To manage international trade efficiently, businesses should:
Present Clear Documentation for FOB and Additional Charges
Keep a record of FOB value separately from insurance, freight, and other charges. Organise the bills of landing, invoices, and shipping documents. This enables easy tracking of costs and explains values if required.
Clarify Incoterms in the Contract
Use Incoterms like FOB or Cost, Insurance & Freight clearly in contracts to avoid confusion at the time of actual transaction. This enables both buyer and seller to understand duties and responsibilities. Also, it prevents confusion during payment, shipping terms, and customs.
Use Valuation Methods for Customs and Audit
Adopt a consistent approach when calculating FOB and invoice values. This is especially important when issuing invoices in advance or filing Shipping Bills and claiming GST Refund.
Consultation with Trade Experts for Accuracy
Freight consultants help calculate correct values and ensure compliance with GST law, DGFT guidelines, and IGST Value norms. They help ensure correct values and compliance with global standards.
Conclusion
To summarise, FOB value and invoice value are distinct yet equally important in global trade.
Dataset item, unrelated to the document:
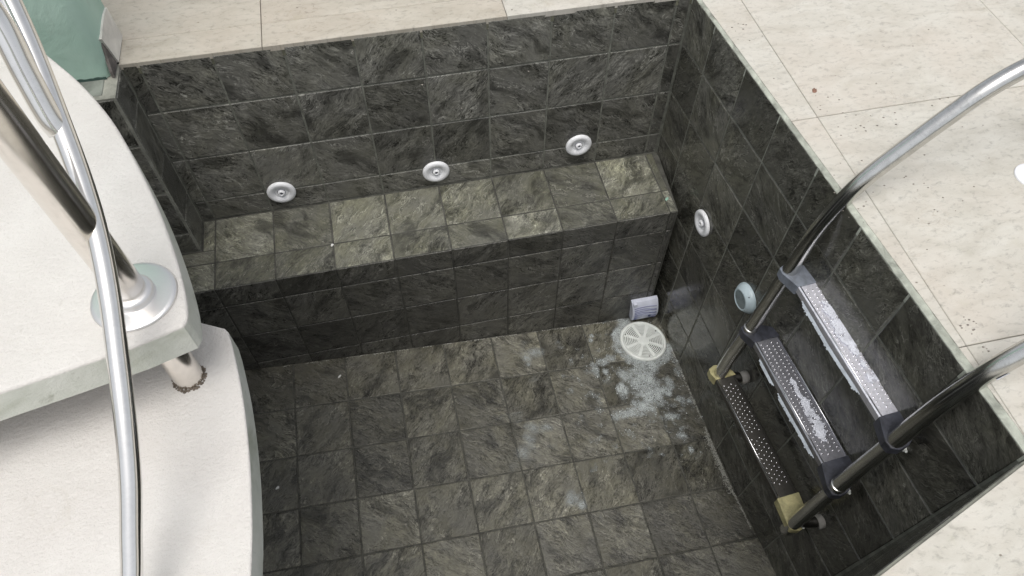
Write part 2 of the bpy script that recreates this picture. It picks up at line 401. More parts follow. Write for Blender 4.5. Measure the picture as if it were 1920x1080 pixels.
def patch(name, surf, us, vs, d, depth, mat, kind=None):
    """grouted backing wall: a slab behind the tile faces"""
    V, F = [], []
    nu, nv = len(us), len(vs)
    for dd in (d, -depth):
        for a in us:
            for b in vs: V.append(surf(a, b, dd))
    N = nu * nv
    for i in range(nu - 1):
        for j in range(nv - 1):
            a = i * nv + j
            F.append((a, a + nv, a + nv + 1, a + 1)); F.append((N + a, N + a + 1, N + a + nv + 1, N + a + nv))
    for i in range(nu - 1):
        F.append((i * nv, (i + 1) * nv, N + (i + 1) * nv, N + i * nv)); t = nv - 1
        F.append((i * nv + t, (i + 1) * nv + t, N + (i + 1) * nv + t, N + i * nv + t))
    for j in range(nv - 1):
        F.append((j, j + 1, N + j + 1, N + j)); t = (nu - 1) * nv
        F.append((t + j, t + j + 1, N + t + j + 1, N + t + j))
    o = mk(name, V, F, mat)
    bm = bmesh.new(); bm.from_mesh(o.data); bmesh.ops.recalc_face_normals(bm, faces=bm.faces); bm.to_mesh(o.data); bm.free()
    return tag(o, kind='structure')

def rng(a, b, n=8): return [a + (b - a) * i / n for i in range(n + 1)]
ZB = -7.35
bw = patch('pool_back_wall', S_back, [-8.7, .3], [-HB - .3, -.055], -.012, .5, GROUT_W)
bw['label'] = 'dark slate tiled back wall of the pool above the bench'
us = [-8.45 + .0] + [-8.232 + i for i in range(9)] + [-.012]
grid_tiles(S_back, us, [-HB, -2.9127, -1.9127, -.9127, -.035], S_WALL, bw)
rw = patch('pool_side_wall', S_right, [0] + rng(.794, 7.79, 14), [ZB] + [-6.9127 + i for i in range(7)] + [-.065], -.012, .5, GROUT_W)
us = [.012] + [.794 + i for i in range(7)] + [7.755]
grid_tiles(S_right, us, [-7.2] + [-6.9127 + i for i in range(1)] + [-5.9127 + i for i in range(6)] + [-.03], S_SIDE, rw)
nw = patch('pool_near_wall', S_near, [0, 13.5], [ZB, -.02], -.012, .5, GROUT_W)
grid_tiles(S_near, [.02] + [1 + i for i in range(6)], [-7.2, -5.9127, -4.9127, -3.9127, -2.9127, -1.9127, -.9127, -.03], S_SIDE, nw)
lw = box('pool_left_wall', (XL - .5, -12.5, ZB), (XL, -.1, -.02), GROUT_D); tag(lw, kind='structure')
fl = patch('pool_floor', S_floor, rng(XL, .6, 6), rng(-12.6, -1.3, 6), -.012, .5, GROUT_D)
us = [XL + .002, -9.598] + [-8.598 + i for i in range(9)] + [.75]
vs = [-12.56 + i for i in range(11)] + [-1.535]
for a, b in zip(us, us[1:]):
    for c, d in zip(vs, vs[1:]):
        # skip what lies wholly outside the pool outline
        if (Vector((a, d, 0)) - NC).dot(NN) < -.3: continue
        tile(S_floor, a, b, c, d, S_FLOOR, fl, g=.0125)
# bench: front, top
be = empty('tiled_bench', (-4, -.75, ZB + .2)); tag(be, 'long slate tiled bench ledge along the back wall below the round white jets', 'bench')
WORLD[be.name] = tuple(be.location)
body = prism('bench_core', [(XL, .05), (XL, yfront(XL) + .012), (-.08, yfront(-.1) + .012), (.03, .05)], ZB, -HB - .012, GROUT_D, be)
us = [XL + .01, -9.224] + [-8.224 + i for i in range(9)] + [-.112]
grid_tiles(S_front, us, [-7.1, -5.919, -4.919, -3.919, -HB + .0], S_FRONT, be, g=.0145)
us = [XL + .01, -9.228] + [-8.228 + i for i in range(9)] + [-.085]
for a, b in zip(us, us[1:]):
    y1 = -.69 if b <= -9 else (-.012 if a > -8.3 else -.69)
    if a < -8.6 < b:      # the tile cut round the pilaster
        tile(S_bench, a, b, -.983, -.69, S_BENCH, be)
        tile(S_bench, -8.44, b, -.70, -.012, S_BENCH, be)
    elif b <= -8.6: tile(S_bench, a, b, -.983, -.69, S_BENCH, be)
    else: tile(S_bench, a, b, -.983, -.012, S_BENCH, be, g=.012)
    tile(S_bench, a, b, yfront((a + b) / 2) + .012, -.983, S_BENCH, be, g=.012)
# pilaster at the left
pl = empty('tiled_pilaster', (-9.5, -.34, -HB)); WORLD[pl.name] = tuple(pl.location)
tag(pl, 'grey slate tiled pilaster below the green wall at the pool corner', 'pilaster')
box('pilaster_core', (XL, -.668, -HB - .2), (-8.462, .05, -.018), GROUT_L, pl)
rows = [-HB, -2.91, -1.92, -.91, -.03]
grid_tiles(S_pfront, [XL, -9.48, -8.485], rows, S_WALL, pl, g=.018)
grid_tiles(S_pside, [-.655, -.02], [-HB, -2.6, -1.62, -.62, -.03], S_WALL, pl, g=.016)
def S_ledge(u, v, d): return Vector((u, v, -.004 + d))
grid_tiles(S_ledge, [XL, -9.9, -8.62], [-.60, -.25], simple('ledge_tile', (.20, .215, .19), .7, nscale=14, namt=.45, bump=.5), pl)

# ------------------------------------------------------------------ deck
XR = lambda y: -y * math.tan(TH)
deck = [(-400, .045), (-8.44, .045)]
def clip(poly, n, d):                      # keep n.p >= d
    out = []
    for i, p in enumerate(poly):
        q = poly[(i + 1) % len(poly)]; a = n[0] * p[0] + n[1] * p[1] - d; b = n[0] * q[0] + n[1] * q[1] - d
        if a >= 0: out.append(p)
        if (a >= 0) != (b >= 0):
            t = a / (a - b); out.append((p[0] + (q[0] - p[0]) * t, p[1] + (q[1] - p[1]) * t))
    return out
def shrink(poly, g):
    cx = sum(p[0] for p in poly) / len(poly); cy = sum(p[1] for p in poly) / len(poly); out = poly
    for i, p in enumerate(poly):
        q = poly[(i + 1) % len(poly)]; e = Vector((q[0] - p[0], q[1] - p[1])); 
        if e.length < 1e-4: continue
        n = Vector((-e.y, e.x)).normalized()
        if n.dot(Vector((cx - p[0], cy - p[1]))) < 0: n = -n
        out = clip(out, (n.x, n.y), n.x * p[0] + n.y * p[1] + g)
    return out
# ground sheet with the pool cut out, built as four big slabs round the hole
FAR = 1500
ground_polys = [[(-FAR, .06), (FAR, .06), (FAR, FAR), (-FAR, FAR)],
                [(.10, .06), (XR(-7.77) + .10, -7.77), (XR(-7.77) + .10, -FAR), (FAR, -FAR), (FAR, .06)],
                [(XL - .3, .06), (-FAR, .06), (-FAR, -FAR), (XL - .3, -FAR)],
                [(XL - .3, -FAR), (XL - .3, (NC + ND * 11.8).y - .08), (.49, -7.85), (XR(-7.77) + .10, -7.77), (XR(-7.77) + .10, -FAR)]]
V, F = [], []
for p in ground_polys:
    b0 = len(V); V += [(x, y, -.085) for x, y in p]; V += [(x, y, -.6) for x, y in p]; n = len(p)
    F.append(tuple(range(b0, b0 + n)))
    for i in range(n): F.append((b0 + i, b0 + (i + 1) % n, b0 + n + (i + 1) % n, b0 + n + i))
gr = mk('deck_ground', V, F, simple('deck_mortar', (.34, .32, .28), .9, nscale=6, namt=.3, bump=.6)); tag(gr, kind='structure')
XS = [-17.25, -13.67, -10.09, -6.51, -2.93, .65, 4.25, 7.83, 11.4, 15.]; YS = [11.3, 7.7, 4.12, .55, -2.95, -6.52, -10.1, -13.7, -17.2]
rl = SD.xy.orthogonal(); 
cN = (-NN.x, -NN.y); cNd = -NN.dot(NC) + .03
def slab(poly, g=.0045):
    poly = shrink(poly, g)
    if len(poly) < 3: return
    ar = abs(sum(p[0] * poly[(i + 1) % len(poly)][1] - p[1] * poly[(i + 1) % len(poly)][0] for i, p in enumerate(poly))) / 2
    if ar < .01: return
    n = len(poly); cx = sum(p[0] for p in poly) / n; cy = sum(p[1] for p in poly) / n
    dz = random.uniform(-.003, .003)
    vs, uv = [], []
    for ins, z in ((0, -.09), (0, -.008), (.010, 0)):
        for x, y in poly:
            e = Vector((x - cx, y - cy)); e = e * (1 - ins / max(e.length, .1)); vs.append((cx + e.x, cy + e.y, z + dz)); uv.append((e.x, e.y))
    fs = [tuple(range(2 * n, 3 * n))]
    for L in (0, 1):
        for k in range(n): fs.append((L * n + k, L * n + (k + 1) % n, L * n + n + (k + 1) % n, L * n + n + k))
    o = mk('slab', vs, fs, TRAV_B if (cy > .03 and cx < -2.9) else TRAV, gr, uvs=uv)
    bm = bmesh.new(); bm.from_mesh(o.data); bmesh.ops.recalc_face_normals(bm, faces=bm.faces); 
    bm.faces.ensure_lookup_table()
    if bm.faces[0].normal.z < 0: bmesh.ops.reverse_faces(bm, faces=bm.faces)
    bm.to_mesh(o.data); bm.free()
gs = []
for x0, x1 in zip(XS, XS[1:]):
    for y1, y0 in zip(YS, YS[1:]):
        cell = [(x0, y0), (x1, y0), (x1, y1), (x0, y1)]
        if x0 < -10.5 and y0 < .55: 
            if y1 < -.6 or True: 
                if x1 <= XL - .3: slab(cell)
                else: pass
            continue
        if y0 >= .5 or x0 >= .6: slab(cell); continue
        if y1 > .5:                                                   # strip behind the back wall
            slab(clip(clip(cell, (0, 1), -.002), (1, 0), -8.47 if x0 < -8.4 else -99))
        # right of the side wall: x + y*tan > .09
        rp = clip(clip(clip(cell, (1, math.tan(TH + .006)), .042), (0, -1), -.03), (0, 1), -7.80)
        if len(rp) > 2: slab(rp)
        if y0 < -7.5:
            npoly = clip(cell, cN, cNd)
            if y1 > -7.8 and x1 > .5: npoly = clip(npoly, (0, -1), 7.80)
            if len(npoly) > 2: slab(npoly)

# mortar band along the top of the side wall: rough, uneven
def band(name, surf2, n, w0, w1, z0, z1, mat, seed=0, rough=.012):
    vs, fs = [], []
    for i in range(n + 1):
        t = i / n
        a = noise.noise(Vector((t * 60, seed, 0))) * rough; b = noise.noise(Vector((t * 45, seed + 9, 3))) * rough * 2.2
        for (ww, zz) in ((w0, z0 - .15), (w0 + a * .3, z0 + a * .4), ((w0 + w1) / 2, (z0 + z1) / 2 + b * .5), (w1 + b, z1), (w1 + .05, z0 - .15)):
            vs.append(surf2(t, ww, zz))
        if i:
            for k in range(4):
                p = (i - 1) * 5 + k; fs.append((p, p + 1, p + 6, p + 5))
    o = mk(name, vs, fs, mat); return tag(o, kind='structure')
band('mortar_edge', lambda t, ww, zz: SD * (7.77 * t) + NR * (ww if ww < .03 else ww * (.45 + .55 * t)) + Vector((0, 0, zz)), 260, .006, .095, -.034, -.006, MORTAR)
band('mortar_edge', lambda t, ww, zz: Vector((-8.44 + 8.46 * t, ww, zz)), 200, .004, .014, -.040, -.034, OLIVE, 5, .006)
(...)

While FOB clarifies the cost and risk up to the point of export, the invoice value reflects the total amount payable by the buyer.
Having a clear idea of the difference between FOB value and invoice value and accurately documenting both in Shipping Bills, invoices, and returns ensures smooth GST Refund processing and compliance with GST law. For export/import businesses, precision in IGST Value reporting and valuation documentation is essential for seamless global transactions.